Market and macro context offered a mixed backdrop for Velo3D's price action. S&P 500 futures were modestly higher while Dow futures were slightly lower ahead of the open. On the macro front, the April Consumer Price Index data released the prior morning showed a 0.6% monthly increase, down from March’s 0.9% rise, and the all-items index was up 3.8% year-over-year. The April Producer Price Index was scheduled for release later in the session, adding further macro datapoints for traders to weigh.
Taken together, the company-specific developments - a material revenue and EPS beat, the swing to positive gross margin, the DLA IDIQ contract, the completion of a sizeable equity raise, substantial debt-to-equity conversions and secured-note payoffs, a defense-focused pipeline, and management’s guidance toward EBITDA profitability in the second half of 2026 - formed the basis for the sharp pre-market move in VELO shares.

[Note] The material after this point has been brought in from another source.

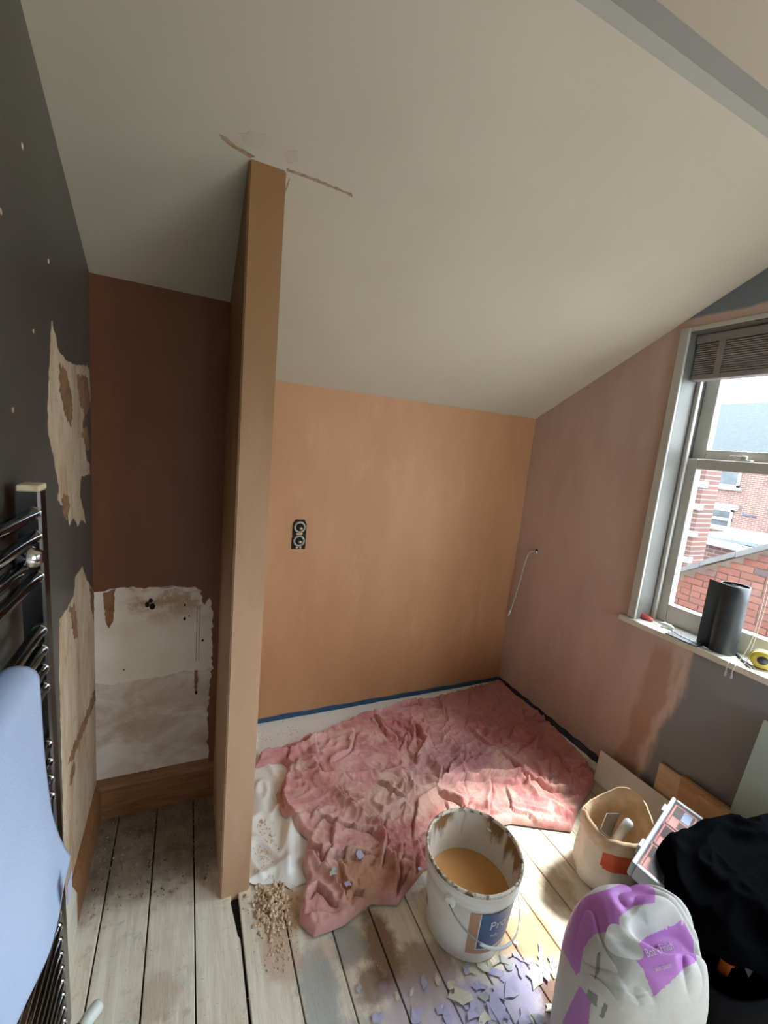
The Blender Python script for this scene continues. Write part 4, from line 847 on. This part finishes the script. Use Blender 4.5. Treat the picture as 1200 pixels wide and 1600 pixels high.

For market participants focused on industrial equipment and manufacturing capacity builds, the combination of revenue momentum and a reported gross margin inflection is notable. The strengthened balance sheet from the equity transaction and debt conversions reduces near-term leverage, while the concentration of new pipeline activity in defense applications highlights a sectoral skew in demand generation.
Investors and analysts will likely watch execution against the machine deployment target of 40+ revenue-generating units by year-end, progress on expanding California capacity toward a theoretical 100-machine footprint, and whether the company meets its guidance for EBITDA profitability in the second half of 2026.